Иногда мы с Дадо разговариваем по- английски, он уже взрослый и очень занятой молодой человек. Просто удивляюсь, сколько всего у него в голове: ему нравится учиться. Он употребляет в речи сложноподчиненные предложения. Еще любит танцевать, петь, ему нравится театр. Наверное, Дадо вырастет такой же любопытный и подрывной, как его тетушка. Я иногда провожу с ним целый день, и так наиграюсь, что думаю: никаких детей не надо, уже есть один!
— А как Никита относится к тому, что вы не торопитесь замуж?
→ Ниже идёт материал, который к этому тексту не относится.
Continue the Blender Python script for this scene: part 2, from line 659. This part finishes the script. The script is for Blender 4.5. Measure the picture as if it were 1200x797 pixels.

— Он говорит, что и сам к этому еще не готов. Он ведь даже младше меня, и ему тоже сначала надо реализоваться, встать на ноги, чтобы потом у нас была возможность ставить на ноги кого-то еще.
— А кто в вашей паре главный? Вы ведь вместе живете, значит, в доме должен быть кто-то «старший по званию».
— У нас у каждого свои обязанности, которые мы стараемся выполнять. Но так как я сейчас постоянно отсутствую, конечно же в доме главный он. Он отвечает за все, а я просто приезжаю и уезжаю. Хотя я могу и гвоздь вбить, и шторы развесить, могу трубу прочистить, шалаш соорудить из пальмовых листьев, сделать мачете, заточку — не проблема. Все эти навыки я приобрела в своих бесконечных поездках. Наверное, стоит хотя бы от Никиты, когда я приезжаю домой, скрывать эти свои умения и побольше быть «девочкой». Потому что Никите со мной уже трудно становится.
— А вы ревнивая? Когда приезжаете после очередных съемок, осматриваете квартиру на предмет длинных волос не вашего цвета?
— Ой нет! Лишь бы мои не валялись по всей квартире — и то хорошо. (Смеется.) А вообще, со мной не так уж и трудно жить. Все-таки путешествия делают человека более выдержанным, спокойным, толерантным и опытным.